→ Work instructions: Restate each entry word for word, leaving nothing out.

## Start The records

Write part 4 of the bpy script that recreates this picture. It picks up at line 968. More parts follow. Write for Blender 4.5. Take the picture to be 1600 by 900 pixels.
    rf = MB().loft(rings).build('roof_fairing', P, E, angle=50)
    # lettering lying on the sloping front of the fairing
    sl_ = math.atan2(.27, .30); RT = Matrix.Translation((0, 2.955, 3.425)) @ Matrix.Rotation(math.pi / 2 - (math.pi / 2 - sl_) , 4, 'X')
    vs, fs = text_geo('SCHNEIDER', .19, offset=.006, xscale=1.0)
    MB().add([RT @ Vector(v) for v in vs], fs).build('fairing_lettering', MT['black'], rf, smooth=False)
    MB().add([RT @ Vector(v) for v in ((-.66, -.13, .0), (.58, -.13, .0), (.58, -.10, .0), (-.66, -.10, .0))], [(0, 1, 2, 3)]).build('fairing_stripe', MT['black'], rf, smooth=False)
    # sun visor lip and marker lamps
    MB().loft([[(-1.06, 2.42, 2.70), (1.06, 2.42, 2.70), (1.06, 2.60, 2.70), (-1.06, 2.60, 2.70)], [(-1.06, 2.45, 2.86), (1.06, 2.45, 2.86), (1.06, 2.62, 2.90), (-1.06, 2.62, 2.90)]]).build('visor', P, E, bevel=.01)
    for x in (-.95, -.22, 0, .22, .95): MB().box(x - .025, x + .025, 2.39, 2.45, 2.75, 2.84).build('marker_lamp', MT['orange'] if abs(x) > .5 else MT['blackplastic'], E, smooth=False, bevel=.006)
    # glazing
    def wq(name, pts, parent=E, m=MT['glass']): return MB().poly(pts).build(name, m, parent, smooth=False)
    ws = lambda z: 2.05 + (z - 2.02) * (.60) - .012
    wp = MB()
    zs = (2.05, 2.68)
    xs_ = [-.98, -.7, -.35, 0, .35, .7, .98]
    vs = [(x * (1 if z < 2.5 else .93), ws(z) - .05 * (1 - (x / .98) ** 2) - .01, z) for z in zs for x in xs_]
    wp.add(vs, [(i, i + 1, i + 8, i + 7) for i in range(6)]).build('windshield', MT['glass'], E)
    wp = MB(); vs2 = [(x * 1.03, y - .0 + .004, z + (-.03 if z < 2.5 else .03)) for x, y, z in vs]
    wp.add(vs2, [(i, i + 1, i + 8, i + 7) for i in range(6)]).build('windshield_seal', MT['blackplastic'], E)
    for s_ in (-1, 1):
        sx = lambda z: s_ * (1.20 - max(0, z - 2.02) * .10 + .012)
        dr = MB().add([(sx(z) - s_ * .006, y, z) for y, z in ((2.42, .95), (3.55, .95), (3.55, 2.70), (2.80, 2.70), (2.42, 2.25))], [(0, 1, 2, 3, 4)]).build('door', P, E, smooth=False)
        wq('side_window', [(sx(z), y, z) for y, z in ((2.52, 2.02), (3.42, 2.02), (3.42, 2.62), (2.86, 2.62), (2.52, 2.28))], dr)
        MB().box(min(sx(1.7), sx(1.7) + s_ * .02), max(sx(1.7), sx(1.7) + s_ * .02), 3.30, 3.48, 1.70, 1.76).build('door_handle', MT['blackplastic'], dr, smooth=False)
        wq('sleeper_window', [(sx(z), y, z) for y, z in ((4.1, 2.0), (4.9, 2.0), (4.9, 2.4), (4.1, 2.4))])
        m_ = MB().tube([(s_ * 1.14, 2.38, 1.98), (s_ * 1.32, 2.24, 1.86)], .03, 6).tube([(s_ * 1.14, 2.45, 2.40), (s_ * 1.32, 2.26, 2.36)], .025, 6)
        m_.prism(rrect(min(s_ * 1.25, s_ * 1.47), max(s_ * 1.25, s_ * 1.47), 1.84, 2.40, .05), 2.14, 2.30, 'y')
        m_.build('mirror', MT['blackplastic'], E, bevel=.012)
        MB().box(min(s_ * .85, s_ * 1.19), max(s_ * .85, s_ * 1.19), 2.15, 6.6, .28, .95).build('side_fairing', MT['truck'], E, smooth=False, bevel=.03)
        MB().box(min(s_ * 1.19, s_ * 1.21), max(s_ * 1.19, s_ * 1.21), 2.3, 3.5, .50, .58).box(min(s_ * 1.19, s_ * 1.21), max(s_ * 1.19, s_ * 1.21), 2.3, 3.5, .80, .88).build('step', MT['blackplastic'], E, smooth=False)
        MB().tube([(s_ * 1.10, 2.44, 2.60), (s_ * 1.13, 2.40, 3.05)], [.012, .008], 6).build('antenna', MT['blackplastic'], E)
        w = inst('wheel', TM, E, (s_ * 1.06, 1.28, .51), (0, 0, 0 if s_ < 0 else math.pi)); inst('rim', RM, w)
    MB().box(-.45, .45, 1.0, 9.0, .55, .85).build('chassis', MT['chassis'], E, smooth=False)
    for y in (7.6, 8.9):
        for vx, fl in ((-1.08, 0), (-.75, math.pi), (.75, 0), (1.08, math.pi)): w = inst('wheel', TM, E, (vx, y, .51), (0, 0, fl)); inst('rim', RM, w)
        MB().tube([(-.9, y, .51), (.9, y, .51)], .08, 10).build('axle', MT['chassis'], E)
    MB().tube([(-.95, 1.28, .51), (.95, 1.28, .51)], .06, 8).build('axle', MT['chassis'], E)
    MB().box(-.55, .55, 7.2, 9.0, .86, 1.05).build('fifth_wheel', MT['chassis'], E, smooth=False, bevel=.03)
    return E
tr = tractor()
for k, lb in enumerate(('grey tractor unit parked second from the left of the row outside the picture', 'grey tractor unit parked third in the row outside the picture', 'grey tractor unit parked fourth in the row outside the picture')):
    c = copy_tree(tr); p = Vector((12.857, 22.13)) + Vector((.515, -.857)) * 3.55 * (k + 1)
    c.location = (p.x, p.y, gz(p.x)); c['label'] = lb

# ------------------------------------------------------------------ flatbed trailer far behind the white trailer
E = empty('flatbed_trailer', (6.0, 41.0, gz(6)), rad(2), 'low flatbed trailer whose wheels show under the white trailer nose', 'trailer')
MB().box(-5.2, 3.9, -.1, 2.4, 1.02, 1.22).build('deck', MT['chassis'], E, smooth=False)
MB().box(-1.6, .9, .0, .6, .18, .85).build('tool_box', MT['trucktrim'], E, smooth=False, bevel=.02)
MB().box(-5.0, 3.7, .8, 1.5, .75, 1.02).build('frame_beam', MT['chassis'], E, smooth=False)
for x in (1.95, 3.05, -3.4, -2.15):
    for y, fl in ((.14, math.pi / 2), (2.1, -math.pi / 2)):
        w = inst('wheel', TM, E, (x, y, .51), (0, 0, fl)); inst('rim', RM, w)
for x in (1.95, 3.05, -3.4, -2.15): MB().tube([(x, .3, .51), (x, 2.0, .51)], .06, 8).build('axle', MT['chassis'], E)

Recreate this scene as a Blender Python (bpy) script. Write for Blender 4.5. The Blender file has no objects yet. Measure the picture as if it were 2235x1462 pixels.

## End The records

→ Complete output:
Write part 4 of the bpy script that recreates this picture. It picks up at line 968. More parts follow. Write for Blender 4.5. Take the picture to be 1600 by 900 pixels.
    rf = MB().loft(rings).build('roof_fairing', P, E, angle=50)
    # lettering lying on the sloping front of the fairing
    sl_ = math.atan2(.27, .30); RT = Matrix.Translation((0, 2.955, 3.425)) @ Matrix.Rotation(math.pi / 2 - (math.pi / 2 - sl_) , 4, 'X')
    vs, fs = text_geo('SCHNEIDER', .19, offset=.006, xscale=1.0)
    MB().add([RT @ Vector(v) for v in vs], fs).build('fairing_lettering', MT['black'], rf, smooth=False)
    MB().add([RT @ Vector(v) for v in ((-.66, -.13, .0), (.58, -.13, .0), (.58, -.10, .0), (-.66, -.10, .0))], [(0, 1, 2, 3)]).build('fairing_stripe', MT['black'], rf, smooth=False)
    # sun visor lip and marker lamps
    MB().loft([[(-1.06, 2.42, 2.70), (1.06, 2.42, 2.70), (1.06, 2.60, 2.70), (-1.06, 2.60, 2.70)], [(-1.06, 2.45, 2.86), (1.06, 2.45, 2.86), (1.06, 2.62, 2.90), (-1.06, 2.62, 2.90)]]).build('visor', P, E, bevel=.01)
    for x in (-.95, -.22, 0, .22, .95): MB().box(x - .025, x + .025, 2.39, 2.45, 2.75, 2.84).build('marker_lamp', MT['orange'] if abs(x) > .5 else MT['blackplastic'], E, smooth=False, bevel=.006)
    # glazing
    def wq(name, pts, parent=E, m=MT['glass']): return MB().poly(pts).build(name, m, parent, smooth=False)
    ws = lambda z: 2.05 + (z - 2.02) * (.60) - .012
    wp = MB()
    zs = (2.05, 2.68)
    xs_ = [-.98, -.7, -.35, 0, .35, .7, .98]
    vs = [(x * (1 if z < 2.5 else .93), ws(z) - .05 * (1 - (x / .98) ** 2) - .01, z) for z in zs for x in xs_]
    wp.add(vs, [(i, i + 1, i + 8, i + 7) for i in range(6)]).build('windshield', MT['glass'], E)
    wp = MB(); vs2 = [(x * 1.03, y - .0 + .004, z + (-.03 if z < 2.5 else .03)) for x, y, z in vs]
    wp.add(vs2, [(i, i + 1, i + 8, i + 7) for i in range(6)]).build('windshield_seal', MT['blackplastic'], E)
    for s_ in (-1, 1):
        sx = lambda z: s_ * (1.20 - max(0, z - 2.02) * .10 + .012)
        dr = MB().add([(sx(z) - s_ * .006, y, z) for y, z in ((2.42, .95), (3.55, .95), (3.55, 2.70), (2.80, 2.70), (2.42, 2.25))], [(0, 1, 2, 3, 4)]).build('door', P, E, smooth=False)
        wq('side_window', [(sx(z), y, z) for y, z in ((2.52, 2.02), (3.42, 2.02), (3.42, 2.62), (2.86, 2.62), (2.52, 2.28))], dr)
        MB().box(min(sx(1.7), sx(1.7) + s_ * .02), max(sx(1.7), sx(1.7) + s_ * .02), 3.30, 3.48, 1.70, 1.76).build('door_handle', MT['blackplastic'], dr, smooth=False)
        wq('sleeper_window', [(sx(z), y, z) for y, z in ((4.1, 2.0), (4.9, 2.0), (4.9, 2.4), (4.1, 2.4))])
        m_ = MB().tube([(s_ * 1.14, 2.38, 1.98), (s_ * 1.32, 2.24, 1.86)], .03, 6).tube([(s_ * 1.14, 2.45, 2.40), (s_ * 1.32, 2.26, 2.36)], .025, 6)
        m_.prism(rrect(min(s_ * 1.25, s_ * 1.47), max(s_ * 1.25, s_ * 1.47), 1.84, 2.40, .05), 2.14, 2.30, 'y')
        m_.build('mirror', MT['blackplastic'], E, bevel=.012)
        MB().box(min(s_ * .85, s_ * 1.19), max(s_ * .85, s_ * 1.19), 2.15, 6.6, .28, .95).build('side_fairing', MT['truck'], E, smooth=False, bevel=.03)
        MB().box(min(s_ * 1.19, s_ * 1.21), max(s_ * 1.19, s_ * 1.21), 2.3, 3.5, .50, .58).box(min(s_ * 1.19, s_ * 1.21), max(s_ * 1.19, s_ * 1.21), 2.3, 3.5, .80, .88).build('step', MT['blackplastic'], E, smooth=False)
        MB().tube([(s_ * 1.10, 2.44, 2.60), (s_ * 1.13, 2.40, 3.05)], [.012, .008], 6).build('antenna', MT['blackplastic'], E)
        w = inst('wheel', TM, E, (s_ * 1.06, 1.28, .51), (0, 0, 0 if s_ < 0 else math.pi)); inst('rim', RM, w)
    MB().box(-.45, .45, 1.0, 9.0, .55, .85).build('chassis', MT['chassis'], E, smooth=False)
    for y in (7.6, 8.9):
        for vx, fl in ((-1.08, 0), (-.75, math.pi), (.75, 0), (1.08, math.pi)): w = inst('wheel', TM, E, (vx, y, .51), (0, 0, fl)); inst('rim', RM, w)
        MB().tube([(-.9, y, .51), (.9, y, .51)], .08, 10).build('axle', MT['chassis'], E)
    MB().tube([(-.95, 1.28, .51), (.95, 1.28, .51)], .06, 8).build('axle', MT['chassis'], E)
    MB().box(-.55, .55, 7.2, 9.0, .86, 1.05).build('fifth_wheel', MT['chassis'], E, smooth=False, bevel=.03)
    return E
tr = tractor()
for k, lb in enumerate(('grey tractor unit parked second from the left of the row outside the picture', 'grey tractor unit parked third in the row outside the picture', 'grey tractor unit parked fourth in the row outside the picture')):
    c = copy_tree(tr); p = Vector((12.857, 22.13)) + Vector((.515, -.857)) * 3.55 * (k + 1)
    c.location = (p.x, p.y, gz(p.x)); c['label'] = lb

# ------------------------------------------------------------------ flatbed trailer far behind the white trailer
E = empty('flatbed_trailer', (6.0, 41.0, gz(6)), rad(2), 'low flatbed trailer whose wheels show under the white trailer nose', 'trailer')
MB().box(-5.2, 3.9, -.1, 2.4, 1.02, 1.22).build('deck', MT['chassis'], E, smooth=False)
MB().box(-1.6, .9, .0, .6, .18, .85).build('tool_box', MT['trucktrim'], E, smooth=False, bevel=.02)
MB().box(-5.0, 3.7, .8, 1.5, .75, 1.02).build('frame_beam', MT['chassis'], E, smooth=False)
for x in (1.95, 3.05, -3.4, -2.15):
    for y, fl in ((.14, math.pi / 2), (2.1, -math.pi / 2)):
        w = inst('wheel', TM, E, (x, y, .51), (0, 0, fl)); inst('rim', RM, w)
for x in (1.95, 3.05, -3.4, -2.15): MB().tube([(x, .3, .51), (x, 2.0, .51)], .06, 8).build('axle', MT['chassis'], E)

Recreate this scene as a Blender Python (bpy) script. Write for Blender 4.5. The Blender file has no objects yet. Measure the picture as if it were 2235x1462 pixels.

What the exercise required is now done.